[begin DATA TO USE]

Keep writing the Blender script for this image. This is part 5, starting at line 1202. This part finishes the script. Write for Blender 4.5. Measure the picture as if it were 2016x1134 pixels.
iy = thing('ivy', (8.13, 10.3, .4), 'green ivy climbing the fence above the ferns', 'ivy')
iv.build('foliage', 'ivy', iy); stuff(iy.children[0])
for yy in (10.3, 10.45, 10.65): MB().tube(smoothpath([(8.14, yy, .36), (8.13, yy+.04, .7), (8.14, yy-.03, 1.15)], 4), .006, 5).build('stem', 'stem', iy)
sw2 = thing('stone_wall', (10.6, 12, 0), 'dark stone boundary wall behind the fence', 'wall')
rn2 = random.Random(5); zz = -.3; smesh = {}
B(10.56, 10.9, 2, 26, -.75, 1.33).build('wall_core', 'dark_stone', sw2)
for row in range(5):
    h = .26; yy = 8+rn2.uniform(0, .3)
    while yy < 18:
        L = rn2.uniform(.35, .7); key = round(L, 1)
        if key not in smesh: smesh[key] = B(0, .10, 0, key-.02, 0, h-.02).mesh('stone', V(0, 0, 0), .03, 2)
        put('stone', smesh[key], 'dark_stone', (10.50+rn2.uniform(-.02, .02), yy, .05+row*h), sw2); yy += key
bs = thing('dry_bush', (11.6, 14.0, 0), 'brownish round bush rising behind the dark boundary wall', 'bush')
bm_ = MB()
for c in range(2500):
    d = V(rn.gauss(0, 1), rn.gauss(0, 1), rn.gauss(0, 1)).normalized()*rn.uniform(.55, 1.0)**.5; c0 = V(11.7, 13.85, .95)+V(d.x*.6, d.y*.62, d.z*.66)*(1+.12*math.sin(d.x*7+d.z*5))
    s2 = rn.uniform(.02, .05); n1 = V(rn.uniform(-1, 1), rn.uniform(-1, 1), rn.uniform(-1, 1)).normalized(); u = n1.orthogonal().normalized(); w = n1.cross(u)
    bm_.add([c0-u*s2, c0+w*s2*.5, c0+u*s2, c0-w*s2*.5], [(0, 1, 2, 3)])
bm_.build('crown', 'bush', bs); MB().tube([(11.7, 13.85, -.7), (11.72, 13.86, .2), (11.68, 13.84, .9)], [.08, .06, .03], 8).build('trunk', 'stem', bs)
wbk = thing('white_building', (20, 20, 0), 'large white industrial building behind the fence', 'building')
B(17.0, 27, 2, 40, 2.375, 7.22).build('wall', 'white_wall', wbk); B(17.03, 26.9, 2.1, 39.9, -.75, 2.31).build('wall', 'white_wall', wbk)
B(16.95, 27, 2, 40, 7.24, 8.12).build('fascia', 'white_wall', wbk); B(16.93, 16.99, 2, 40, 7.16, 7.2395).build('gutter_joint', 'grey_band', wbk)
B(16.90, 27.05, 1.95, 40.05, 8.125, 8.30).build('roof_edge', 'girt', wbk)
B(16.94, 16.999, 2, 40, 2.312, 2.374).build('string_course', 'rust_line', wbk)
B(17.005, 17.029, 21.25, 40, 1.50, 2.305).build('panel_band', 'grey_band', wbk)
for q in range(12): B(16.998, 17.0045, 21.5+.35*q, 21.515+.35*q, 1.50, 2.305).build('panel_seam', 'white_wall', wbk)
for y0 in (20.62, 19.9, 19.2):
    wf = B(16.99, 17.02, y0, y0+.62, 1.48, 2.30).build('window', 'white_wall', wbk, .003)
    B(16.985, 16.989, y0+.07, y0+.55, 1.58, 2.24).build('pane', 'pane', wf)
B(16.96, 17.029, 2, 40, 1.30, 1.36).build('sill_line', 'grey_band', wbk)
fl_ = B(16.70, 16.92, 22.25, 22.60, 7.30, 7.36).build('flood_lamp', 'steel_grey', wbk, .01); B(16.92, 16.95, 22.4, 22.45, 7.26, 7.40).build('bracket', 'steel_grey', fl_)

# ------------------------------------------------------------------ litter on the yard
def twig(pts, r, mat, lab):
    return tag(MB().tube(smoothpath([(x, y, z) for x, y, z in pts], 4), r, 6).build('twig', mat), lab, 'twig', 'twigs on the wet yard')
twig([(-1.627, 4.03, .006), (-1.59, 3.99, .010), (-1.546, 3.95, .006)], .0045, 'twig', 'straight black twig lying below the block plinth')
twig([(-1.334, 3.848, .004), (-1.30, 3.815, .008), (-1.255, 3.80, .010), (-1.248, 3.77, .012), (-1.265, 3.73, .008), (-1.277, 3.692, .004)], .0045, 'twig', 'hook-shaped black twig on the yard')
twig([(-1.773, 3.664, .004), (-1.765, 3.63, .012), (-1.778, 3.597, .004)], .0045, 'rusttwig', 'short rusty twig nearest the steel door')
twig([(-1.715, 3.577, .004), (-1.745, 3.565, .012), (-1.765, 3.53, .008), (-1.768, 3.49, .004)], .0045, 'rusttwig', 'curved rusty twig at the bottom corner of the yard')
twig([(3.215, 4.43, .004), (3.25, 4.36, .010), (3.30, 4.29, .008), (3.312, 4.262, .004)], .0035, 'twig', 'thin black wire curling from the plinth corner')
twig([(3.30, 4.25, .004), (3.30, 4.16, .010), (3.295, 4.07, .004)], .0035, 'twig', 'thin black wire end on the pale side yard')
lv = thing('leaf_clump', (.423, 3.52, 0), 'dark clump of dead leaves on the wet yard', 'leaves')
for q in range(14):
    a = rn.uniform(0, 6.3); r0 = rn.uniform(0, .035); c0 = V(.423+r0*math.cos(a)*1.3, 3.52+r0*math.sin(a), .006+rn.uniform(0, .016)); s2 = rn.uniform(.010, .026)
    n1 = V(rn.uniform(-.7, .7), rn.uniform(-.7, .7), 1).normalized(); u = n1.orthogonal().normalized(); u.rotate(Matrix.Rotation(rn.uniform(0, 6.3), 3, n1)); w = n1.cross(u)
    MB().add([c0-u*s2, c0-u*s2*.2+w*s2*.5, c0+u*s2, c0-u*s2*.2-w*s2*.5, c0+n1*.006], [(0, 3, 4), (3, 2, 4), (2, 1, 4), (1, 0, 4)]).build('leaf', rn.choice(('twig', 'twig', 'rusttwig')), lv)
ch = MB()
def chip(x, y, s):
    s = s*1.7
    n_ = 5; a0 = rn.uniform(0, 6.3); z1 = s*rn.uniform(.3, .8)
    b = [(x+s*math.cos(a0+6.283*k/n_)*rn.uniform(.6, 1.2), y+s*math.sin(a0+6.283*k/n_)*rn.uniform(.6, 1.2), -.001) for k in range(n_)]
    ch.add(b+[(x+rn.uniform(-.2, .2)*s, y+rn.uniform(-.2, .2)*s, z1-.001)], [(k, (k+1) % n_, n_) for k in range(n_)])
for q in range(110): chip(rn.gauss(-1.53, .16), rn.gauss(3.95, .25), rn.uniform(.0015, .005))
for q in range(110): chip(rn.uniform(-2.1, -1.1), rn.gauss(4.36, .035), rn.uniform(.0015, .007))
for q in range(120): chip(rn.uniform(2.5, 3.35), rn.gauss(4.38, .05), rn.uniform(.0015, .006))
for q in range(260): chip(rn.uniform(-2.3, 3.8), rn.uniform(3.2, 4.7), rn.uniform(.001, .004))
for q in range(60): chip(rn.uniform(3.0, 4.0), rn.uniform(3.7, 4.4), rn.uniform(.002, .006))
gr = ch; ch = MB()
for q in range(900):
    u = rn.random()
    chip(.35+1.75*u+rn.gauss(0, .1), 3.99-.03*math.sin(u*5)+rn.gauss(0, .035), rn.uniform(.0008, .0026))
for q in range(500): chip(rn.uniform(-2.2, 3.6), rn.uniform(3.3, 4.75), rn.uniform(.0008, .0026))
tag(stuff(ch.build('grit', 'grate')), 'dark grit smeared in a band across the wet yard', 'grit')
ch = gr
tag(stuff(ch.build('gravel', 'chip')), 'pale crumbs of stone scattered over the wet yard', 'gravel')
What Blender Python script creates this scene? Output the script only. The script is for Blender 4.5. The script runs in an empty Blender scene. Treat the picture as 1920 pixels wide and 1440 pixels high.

[end DATA TO USE]

SET PROBLEM:
Pull out all lines from the entries above in which the word "script" appears.

IN RESPONSE:
Keep writing the Blender script for this image. This is part 5, starting at line 1202. This part finishes the script. Write for Blender 4.5. Measure the picture as if it were 2016x1134 pixels.
What Blender Python script creates this scene? Output the script only. The script is for Blender 4.5. The script runs in an empty Blender scene. Treat the picture as 1920 pixels wide and 1440 pixels high.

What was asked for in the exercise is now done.